EVALUATION AND INTEGRATION OF INERTIAL FOCUSING MICROFLUIDICS FOR MICROPLASTIC SIZE SEPARATION AND ANALYSIS BY LASER DIRECT INFRARED IMAGING

Candidate: William Chen
Supervisor: Dr. Darius Rackus and Dr. Roxana Suehring

Abstract:

Microplastic contamination is a pervasive environmental issue to the point where microplastics are now observed in human tissues. Understanding the size and composition of microplastics aids in determining their transport through the environment. Conventional approaches that rely on infrared and Raman spectroscopy for determining size and composition rely on manual labour and are very time consuming. Laser direct infrared (LDIR) spectroscopy imaging is a new spectroscopic tool capable of speeding up this process up by automated analysis. However, LDIR is currently incapable of analyzing particles smaller than 10 μm.

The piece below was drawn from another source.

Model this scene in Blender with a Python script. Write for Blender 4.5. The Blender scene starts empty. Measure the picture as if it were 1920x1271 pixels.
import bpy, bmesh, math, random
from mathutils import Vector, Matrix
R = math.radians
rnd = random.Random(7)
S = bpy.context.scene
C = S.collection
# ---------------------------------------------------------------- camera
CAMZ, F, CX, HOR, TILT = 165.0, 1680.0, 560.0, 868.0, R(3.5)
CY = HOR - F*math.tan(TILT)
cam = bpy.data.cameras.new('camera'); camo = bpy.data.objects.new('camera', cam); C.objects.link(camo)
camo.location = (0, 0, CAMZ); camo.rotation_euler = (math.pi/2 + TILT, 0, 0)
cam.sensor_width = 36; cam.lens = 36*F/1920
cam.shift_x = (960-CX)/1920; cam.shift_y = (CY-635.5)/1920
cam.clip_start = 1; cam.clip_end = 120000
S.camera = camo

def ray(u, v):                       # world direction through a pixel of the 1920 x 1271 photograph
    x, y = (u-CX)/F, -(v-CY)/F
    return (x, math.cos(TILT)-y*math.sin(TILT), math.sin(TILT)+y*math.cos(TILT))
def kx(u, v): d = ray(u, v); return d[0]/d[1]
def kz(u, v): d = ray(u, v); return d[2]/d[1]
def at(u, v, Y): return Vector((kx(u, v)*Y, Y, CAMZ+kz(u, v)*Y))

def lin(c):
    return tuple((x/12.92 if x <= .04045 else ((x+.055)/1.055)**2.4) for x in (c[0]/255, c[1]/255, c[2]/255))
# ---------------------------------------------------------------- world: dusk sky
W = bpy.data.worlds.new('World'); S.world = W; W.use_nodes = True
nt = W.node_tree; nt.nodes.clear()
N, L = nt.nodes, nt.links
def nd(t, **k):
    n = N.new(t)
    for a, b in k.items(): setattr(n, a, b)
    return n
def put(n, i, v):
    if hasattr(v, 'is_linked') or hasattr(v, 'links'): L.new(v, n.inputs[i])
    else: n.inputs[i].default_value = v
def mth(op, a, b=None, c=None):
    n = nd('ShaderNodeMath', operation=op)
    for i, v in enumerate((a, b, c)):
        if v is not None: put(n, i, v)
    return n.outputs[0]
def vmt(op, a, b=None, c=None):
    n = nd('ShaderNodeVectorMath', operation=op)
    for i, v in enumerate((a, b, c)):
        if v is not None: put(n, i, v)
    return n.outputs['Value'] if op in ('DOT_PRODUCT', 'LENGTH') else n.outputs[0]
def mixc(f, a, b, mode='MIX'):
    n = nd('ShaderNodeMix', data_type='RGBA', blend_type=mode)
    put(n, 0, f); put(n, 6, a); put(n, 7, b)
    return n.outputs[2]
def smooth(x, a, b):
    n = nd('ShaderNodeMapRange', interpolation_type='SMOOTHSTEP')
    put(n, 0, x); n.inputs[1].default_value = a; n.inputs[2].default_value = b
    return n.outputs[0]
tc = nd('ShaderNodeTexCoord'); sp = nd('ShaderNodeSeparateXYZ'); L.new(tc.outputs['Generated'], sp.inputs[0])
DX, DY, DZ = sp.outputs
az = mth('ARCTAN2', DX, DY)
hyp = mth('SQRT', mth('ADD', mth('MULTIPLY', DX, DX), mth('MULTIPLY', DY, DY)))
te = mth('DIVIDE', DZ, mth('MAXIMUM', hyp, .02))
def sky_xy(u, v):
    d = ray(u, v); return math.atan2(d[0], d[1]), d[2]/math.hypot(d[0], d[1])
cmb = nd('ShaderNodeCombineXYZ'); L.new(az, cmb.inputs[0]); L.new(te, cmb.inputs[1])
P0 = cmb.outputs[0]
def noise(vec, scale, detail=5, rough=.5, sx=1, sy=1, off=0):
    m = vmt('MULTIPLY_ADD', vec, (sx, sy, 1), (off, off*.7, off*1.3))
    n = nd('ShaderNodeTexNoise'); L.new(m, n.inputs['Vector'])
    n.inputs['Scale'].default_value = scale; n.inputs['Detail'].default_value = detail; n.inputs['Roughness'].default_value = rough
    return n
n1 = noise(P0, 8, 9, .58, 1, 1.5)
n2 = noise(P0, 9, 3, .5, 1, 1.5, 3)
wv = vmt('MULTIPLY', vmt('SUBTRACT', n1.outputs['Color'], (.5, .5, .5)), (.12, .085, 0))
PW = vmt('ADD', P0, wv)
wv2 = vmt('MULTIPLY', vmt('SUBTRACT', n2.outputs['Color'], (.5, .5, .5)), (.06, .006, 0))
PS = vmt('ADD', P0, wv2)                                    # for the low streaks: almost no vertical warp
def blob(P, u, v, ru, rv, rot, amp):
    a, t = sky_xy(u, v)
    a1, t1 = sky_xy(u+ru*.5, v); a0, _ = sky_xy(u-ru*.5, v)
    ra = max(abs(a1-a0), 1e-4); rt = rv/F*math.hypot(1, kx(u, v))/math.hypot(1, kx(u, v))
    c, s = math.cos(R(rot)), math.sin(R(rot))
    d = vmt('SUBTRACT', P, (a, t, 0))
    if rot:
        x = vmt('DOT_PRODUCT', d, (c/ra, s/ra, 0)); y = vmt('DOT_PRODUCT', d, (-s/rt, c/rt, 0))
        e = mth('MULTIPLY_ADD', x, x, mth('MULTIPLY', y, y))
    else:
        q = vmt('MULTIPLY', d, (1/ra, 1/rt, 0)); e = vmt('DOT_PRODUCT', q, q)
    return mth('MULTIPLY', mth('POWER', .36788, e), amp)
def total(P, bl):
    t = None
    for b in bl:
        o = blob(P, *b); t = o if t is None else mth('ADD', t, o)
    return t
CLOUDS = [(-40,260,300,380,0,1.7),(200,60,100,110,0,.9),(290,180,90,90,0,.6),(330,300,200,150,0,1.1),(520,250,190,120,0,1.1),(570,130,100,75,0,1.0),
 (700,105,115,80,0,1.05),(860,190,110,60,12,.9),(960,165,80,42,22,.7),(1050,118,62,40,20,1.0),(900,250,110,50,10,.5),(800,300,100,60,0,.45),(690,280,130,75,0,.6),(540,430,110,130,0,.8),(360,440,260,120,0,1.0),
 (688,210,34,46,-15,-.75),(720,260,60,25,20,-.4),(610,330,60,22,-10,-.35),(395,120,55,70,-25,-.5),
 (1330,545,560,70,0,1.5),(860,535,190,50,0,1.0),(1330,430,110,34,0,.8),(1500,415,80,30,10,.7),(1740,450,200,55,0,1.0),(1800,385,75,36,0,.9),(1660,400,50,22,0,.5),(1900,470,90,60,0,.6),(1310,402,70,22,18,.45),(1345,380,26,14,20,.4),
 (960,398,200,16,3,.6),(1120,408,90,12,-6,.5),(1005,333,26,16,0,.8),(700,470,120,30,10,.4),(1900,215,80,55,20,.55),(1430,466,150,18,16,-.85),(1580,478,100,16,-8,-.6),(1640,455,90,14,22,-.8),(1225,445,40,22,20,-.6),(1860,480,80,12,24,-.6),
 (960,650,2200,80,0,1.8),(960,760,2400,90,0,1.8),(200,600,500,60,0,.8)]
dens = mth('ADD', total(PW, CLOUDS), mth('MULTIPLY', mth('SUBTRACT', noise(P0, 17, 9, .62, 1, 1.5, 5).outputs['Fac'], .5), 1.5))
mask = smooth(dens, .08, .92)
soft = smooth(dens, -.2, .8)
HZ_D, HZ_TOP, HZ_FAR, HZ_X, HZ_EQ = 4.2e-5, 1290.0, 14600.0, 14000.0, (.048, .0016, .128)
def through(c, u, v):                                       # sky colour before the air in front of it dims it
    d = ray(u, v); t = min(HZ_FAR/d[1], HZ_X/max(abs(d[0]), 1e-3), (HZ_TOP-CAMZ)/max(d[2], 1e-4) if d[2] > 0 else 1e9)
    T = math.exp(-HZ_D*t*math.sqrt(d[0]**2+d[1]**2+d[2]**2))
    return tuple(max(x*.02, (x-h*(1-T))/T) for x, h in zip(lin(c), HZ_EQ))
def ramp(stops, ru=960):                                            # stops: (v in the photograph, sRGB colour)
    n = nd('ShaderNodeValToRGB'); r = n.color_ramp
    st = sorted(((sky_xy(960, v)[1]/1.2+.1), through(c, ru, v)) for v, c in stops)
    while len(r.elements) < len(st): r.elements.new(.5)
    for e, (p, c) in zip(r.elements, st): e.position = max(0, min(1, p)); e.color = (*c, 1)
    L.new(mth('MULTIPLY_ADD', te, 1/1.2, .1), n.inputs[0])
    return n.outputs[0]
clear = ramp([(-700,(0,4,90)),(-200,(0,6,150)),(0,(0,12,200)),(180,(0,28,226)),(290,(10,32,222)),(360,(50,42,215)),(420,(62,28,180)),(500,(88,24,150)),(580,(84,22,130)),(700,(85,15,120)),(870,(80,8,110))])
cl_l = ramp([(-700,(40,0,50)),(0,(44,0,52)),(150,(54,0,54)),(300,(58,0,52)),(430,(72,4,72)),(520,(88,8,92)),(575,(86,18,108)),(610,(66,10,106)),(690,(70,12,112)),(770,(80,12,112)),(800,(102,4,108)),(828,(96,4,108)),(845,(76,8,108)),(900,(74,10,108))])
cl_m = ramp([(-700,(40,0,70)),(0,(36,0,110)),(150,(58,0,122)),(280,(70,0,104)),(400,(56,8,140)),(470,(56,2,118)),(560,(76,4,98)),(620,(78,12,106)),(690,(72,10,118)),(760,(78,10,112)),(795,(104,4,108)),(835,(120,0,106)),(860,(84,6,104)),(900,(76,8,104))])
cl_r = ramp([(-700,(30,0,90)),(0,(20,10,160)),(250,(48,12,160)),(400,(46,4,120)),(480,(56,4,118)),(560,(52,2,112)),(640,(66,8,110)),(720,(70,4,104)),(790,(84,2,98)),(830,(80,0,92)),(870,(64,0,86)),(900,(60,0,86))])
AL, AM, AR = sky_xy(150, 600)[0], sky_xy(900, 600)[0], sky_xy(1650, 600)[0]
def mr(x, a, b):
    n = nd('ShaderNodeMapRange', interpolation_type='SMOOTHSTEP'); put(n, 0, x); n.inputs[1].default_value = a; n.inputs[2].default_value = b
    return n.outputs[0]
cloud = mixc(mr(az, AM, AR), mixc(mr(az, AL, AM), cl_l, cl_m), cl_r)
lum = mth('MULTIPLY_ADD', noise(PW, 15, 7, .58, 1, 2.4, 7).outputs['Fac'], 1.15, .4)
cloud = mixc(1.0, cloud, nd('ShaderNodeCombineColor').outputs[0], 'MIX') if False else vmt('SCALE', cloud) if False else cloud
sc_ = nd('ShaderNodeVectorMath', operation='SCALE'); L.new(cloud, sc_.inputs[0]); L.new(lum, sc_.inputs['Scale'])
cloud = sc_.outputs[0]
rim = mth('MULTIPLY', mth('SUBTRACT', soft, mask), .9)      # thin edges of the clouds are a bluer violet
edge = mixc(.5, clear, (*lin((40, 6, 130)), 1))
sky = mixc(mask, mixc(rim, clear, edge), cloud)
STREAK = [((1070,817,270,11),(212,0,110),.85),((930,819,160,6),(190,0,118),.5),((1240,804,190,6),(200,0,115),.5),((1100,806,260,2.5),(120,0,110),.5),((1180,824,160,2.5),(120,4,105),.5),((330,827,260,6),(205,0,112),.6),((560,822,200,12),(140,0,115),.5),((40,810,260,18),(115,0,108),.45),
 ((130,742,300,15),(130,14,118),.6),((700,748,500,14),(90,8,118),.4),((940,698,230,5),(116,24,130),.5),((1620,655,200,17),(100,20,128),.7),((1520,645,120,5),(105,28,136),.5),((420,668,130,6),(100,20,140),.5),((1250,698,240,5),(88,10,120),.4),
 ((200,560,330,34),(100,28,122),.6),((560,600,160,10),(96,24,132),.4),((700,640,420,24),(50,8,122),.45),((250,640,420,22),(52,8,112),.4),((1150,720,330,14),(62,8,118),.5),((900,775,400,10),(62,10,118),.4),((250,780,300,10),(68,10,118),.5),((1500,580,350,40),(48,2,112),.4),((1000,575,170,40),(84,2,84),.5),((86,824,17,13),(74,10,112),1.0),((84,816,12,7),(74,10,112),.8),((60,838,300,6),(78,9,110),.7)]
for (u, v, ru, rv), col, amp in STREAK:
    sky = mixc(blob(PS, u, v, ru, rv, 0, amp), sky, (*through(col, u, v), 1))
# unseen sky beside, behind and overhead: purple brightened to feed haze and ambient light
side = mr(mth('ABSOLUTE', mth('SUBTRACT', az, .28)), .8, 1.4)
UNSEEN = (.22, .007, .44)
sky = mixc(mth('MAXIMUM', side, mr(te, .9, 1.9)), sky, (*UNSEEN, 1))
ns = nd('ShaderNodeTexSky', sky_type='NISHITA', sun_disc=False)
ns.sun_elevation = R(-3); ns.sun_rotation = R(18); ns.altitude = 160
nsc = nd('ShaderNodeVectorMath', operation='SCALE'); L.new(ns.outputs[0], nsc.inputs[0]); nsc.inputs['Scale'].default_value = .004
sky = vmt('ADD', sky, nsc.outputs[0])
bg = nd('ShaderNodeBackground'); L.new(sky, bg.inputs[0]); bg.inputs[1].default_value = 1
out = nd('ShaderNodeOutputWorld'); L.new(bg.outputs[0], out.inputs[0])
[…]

To aid in determining the size and composition of small microplastics (<100 μm diameter), the use of microfluidic particle separators to separate and concentrate microplastics into a defined region for LDIR analysis is investigated. This thesis reports the optimization of an inertial focusing microfluidic device to separate microplastics, the integration of the device with LDIR, and a comparison of the microfluidic and conventional methods.